Barrow has produced a series of silver-gelatin photograms and then applied spray paint to the prints. These combine the feeling of a split-toned black and white print and at the same time appear as color-print photograms. He has produced a series of photograms entitled Disjunctive Forms. His images appear as surreal assemblages of various found and created objects superimposed with stencil text.
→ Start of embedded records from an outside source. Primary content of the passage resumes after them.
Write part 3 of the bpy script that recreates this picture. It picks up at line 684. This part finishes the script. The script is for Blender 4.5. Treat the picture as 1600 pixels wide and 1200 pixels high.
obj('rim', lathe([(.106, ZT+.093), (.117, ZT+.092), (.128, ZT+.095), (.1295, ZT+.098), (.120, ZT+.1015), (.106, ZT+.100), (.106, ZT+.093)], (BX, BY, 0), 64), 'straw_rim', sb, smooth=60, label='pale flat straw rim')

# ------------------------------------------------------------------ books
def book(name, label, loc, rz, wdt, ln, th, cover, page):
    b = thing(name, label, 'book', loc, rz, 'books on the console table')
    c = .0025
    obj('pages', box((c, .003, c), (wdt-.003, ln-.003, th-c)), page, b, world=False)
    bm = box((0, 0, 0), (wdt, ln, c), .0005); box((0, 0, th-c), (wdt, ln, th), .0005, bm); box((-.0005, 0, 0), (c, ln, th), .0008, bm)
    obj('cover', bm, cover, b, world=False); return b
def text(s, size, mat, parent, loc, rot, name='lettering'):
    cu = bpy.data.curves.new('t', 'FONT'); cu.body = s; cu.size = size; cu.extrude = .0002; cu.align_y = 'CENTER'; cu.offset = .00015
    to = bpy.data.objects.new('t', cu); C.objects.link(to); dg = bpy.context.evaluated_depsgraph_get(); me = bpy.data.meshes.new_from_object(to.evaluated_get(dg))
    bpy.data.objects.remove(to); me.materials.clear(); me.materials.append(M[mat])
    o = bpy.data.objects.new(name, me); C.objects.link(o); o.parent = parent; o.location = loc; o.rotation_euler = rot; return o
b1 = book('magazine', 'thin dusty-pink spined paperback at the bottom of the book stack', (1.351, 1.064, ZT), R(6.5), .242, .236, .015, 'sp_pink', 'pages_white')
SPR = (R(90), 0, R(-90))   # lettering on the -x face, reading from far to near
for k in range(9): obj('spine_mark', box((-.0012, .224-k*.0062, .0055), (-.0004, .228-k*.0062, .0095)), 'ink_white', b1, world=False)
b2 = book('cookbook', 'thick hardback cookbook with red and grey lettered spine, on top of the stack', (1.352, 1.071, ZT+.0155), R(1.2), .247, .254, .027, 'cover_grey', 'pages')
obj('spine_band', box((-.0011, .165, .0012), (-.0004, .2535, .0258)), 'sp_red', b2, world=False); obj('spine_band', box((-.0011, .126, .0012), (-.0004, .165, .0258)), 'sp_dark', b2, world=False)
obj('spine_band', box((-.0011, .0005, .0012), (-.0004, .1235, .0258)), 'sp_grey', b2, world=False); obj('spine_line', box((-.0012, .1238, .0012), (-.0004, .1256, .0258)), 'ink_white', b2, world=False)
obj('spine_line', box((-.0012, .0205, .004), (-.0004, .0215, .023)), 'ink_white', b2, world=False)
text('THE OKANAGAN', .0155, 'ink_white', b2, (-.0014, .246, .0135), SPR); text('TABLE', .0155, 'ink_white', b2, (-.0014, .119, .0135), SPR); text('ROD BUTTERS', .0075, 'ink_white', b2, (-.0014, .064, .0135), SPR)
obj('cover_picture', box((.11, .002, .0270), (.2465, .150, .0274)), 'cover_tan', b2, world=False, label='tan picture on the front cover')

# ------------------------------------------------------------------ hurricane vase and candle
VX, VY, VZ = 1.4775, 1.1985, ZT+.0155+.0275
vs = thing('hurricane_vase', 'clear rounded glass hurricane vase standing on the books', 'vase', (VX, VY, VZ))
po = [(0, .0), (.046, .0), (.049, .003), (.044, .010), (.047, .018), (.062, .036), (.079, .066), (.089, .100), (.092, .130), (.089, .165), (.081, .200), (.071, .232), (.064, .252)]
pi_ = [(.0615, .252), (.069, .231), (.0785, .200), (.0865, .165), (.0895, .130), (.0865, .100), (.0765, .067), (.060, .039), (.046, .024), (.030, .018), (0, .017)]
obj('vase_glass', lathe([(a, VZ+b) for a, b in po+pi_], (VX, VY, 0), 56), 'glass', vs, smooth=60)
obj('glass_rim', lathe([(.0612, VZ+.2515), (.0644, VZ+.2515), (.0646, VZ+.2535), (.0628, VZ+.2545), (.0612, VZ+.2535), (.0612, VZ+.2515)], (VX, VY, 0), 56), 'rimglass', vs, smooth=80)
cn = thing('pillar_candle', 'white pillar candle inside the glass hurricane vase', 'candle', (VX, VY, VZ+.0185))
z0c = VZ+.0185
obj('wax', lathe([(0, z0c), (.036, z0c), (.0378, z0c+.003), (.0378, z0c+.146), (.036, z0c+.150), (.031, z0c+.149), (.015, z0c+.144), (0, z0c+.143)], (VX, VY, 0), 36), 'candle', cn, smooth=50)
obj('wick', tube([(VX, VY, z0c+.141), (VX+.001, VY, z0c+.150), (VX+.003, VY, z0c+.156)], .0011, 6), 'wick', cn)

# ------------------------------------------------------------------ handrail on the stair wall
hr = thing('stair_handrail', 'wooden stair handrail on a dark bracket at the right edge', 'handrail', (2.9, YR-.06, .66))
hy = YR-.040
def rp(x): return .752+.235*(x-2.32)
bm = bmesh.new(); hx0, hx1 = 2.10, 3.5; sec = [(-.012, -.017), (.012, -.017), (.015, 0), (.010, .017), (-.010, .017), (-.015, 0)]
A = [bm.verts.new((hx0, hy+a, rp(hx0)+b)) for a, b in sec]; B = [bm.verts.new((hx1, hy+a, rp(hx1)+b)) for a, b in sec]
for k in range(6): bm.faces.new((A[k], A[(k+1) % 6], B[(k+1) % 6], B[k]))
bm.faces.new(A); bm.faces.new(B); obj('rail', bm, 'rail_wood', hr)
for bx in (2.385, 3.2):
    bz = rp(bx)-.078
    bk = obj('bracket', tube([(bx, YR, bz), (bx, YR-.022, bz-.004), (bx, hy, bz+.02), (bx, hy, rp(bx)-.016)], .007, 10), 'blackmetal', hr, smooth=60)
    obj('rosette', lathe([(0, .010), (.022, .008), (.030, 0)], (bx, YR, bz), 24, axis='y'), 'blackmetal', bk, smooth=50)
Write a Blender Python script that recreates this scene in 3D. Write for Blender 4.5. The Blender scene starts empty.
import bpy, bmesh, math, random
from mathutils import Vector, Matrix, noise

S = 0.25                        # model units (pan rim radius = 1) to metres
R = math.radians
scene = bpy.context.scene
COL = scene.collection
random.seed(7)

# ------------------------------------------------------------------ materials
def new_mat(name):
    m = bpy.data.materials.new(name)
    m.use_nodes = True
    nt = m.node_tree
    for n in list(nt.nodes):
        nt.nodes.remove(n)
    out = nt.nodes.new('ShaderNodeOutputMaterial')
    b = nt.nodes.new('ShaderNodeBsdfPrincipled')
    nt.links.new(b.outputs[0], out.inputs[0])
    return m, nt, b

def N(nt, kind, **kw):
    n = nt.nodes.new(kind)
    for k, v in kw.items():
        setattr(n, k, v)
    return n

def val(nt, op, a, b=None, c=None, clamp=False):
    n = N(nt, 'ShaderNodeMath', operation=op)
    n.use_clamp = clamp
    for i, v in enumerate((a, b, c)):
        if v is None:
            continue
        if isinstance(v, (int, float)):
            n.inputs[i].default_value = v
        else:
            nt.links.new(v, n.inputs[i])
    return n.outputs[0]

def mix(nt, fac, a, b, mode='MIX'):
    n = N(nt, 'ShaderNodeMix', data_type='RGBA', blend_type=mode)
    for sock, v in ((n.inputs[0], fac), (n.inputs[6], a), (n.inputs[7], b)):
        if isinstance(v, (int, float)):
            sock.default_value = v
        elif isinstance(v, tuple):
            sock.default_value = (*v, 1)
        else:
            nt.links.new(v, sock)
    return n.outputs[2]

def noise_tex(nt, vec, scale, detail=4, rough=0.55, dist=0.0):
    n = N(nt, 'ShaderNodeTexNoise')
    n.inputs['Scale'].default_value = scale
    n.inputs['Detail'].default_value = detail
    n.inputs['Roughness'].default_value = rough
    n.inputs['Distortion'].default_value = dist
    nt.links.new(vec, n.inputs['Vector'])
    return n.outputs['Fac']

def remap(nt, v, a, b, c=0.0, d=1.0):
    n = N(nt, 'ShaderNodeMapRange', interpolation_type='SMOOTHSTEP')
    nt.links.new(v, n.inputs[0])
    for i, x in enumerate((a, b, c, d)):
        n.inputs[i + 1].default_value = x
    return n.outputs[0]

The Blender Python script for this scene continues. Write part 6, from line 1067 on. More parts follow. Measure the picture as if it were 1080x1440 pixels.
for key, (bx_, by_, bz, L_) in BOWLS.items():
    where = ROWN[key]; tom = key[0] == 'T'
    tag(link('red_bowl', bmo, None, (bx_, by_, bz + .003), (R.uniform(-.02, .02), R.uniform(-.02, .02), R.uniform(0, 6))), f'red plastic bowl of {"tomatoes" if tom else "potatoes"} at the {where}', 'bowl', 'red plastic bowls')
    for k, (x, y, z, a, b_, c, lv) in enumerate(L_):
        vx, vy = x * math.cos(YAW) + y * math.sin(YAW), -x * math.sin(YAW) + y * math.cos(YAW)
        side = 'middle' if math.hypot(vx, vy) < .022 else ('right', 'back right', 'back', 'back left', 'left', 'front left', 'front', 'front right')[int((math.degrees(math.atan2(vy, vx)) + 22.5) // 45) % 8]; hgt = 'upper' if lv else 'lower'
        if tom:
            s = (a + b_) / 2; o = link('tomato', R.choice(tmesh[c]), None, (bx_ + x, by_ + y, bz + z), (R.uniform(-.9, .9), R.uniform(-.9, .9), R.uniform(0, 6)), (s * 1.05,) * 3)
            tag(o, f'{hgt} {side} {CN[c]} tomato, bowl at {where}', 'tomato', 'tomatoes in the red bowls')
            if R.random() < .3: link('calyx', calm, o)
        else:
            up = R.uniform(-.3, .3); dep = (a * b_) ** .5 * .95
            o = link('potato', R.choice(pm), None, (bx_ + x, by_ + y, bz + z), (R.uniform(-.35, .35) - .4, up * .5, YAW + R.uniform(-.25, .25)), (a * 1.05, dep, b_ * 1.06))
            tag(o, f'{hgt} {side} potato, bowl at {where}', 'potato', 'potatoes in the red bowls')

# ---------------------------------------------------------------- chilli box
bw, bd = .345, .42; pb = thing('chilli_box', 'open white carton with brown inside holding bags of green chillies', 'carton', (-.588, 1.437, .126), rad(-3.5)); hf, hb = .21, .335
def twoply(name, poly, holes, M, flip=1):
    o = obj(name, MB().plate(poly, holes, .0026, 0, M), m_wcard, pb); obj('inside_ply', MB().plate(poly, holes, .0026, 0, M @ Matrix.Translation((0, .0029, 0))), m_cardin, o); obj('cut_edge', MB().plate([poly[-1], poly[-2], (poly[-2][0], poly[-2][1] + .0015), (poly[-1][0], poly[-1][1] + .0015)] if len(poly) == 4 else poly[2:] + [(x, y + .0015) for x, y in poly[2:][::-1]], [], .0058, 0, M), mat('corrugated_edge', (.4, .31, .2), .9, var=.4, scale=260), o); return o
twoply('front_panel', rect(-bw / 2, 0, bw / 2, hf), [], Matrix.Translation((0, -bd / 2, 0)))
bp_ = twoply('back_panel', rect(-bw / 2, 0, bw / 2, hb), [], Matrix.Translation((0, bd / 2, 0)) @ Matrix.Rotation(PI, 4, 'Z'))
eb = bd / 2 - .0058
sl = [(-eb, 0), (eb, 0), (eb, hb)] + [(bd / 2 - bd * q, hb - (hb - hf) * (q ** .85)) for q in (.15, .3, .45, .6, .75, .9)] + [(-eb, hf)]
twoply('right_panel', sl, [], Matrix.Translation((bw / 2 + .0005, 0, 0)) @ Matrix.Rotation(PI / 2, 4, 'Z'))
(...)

Barrow works in the “academic” tradition—his pictures are deliberately and consistently experimental, highly intellectualized, scholarly in their concerns, and chock-full of references to the work of other artists.
WERNER ROHDE (1906-1990) Germany
Self-portrait 1926
Silver gelatin print, ebonized wood frame
Signed: Werner Rohde 1926 (pencil signature and date on back on photo); inv. 3RMG 1081.27
Photo: H: 6 13/16” x W: 4 15/16”
Framed: H: 16 5/16” x W: 14 3/8”
Price: $38,000
Werner Rohde’s visual play with the animate and inanimate draws him close to the aesthetics of the surrealists while maintaining a strong alignment with Germany’s new-vision avant-garde. Rohde experimented widely with double exposures, photomontage, perspective and dramatic lighting that reflected his interest in filmic effects. The son of a glass painter (a medium he would turn to later in life), Rohde took up photography during his studies at the Arts and Craft School in Halle. Like Kesting, Willy Zielke and Kretschmer, he participated in the 1929 ‘Film und foto’ exhibition in Stuttgart that remains one of the historical focal points for Germany’s new photographic vision. Despite this early recognition of his work, Rohde fell into obscurity after the war until the rediscovery of his photographs in the mid 1970s.
Rohde’s fascination with the play between life and lifeless, animate and inanimate, has strong reverberations with surrealism. Masks, mannequins and paper models were used in his photographs to illuminate the uncanny. They were also employed in his self-portraiture in which he mimicked his idol Charlie Chaplin. These techniques of visual illusion provided a mnemonic tool for the images of his wife in which she is posed and photographed to resemble a doll or mannequin. In the act of art imitating life, ‘Wachspuppenkopf’ is uncanny in its mimicry of the human form with realistic teeth, eyes, skin and even the unusual detail of small wrinkles under the eyes. The downward angle, lighting and odd doubling of the neckline utilizes standard surrealist methods to infer life and movement.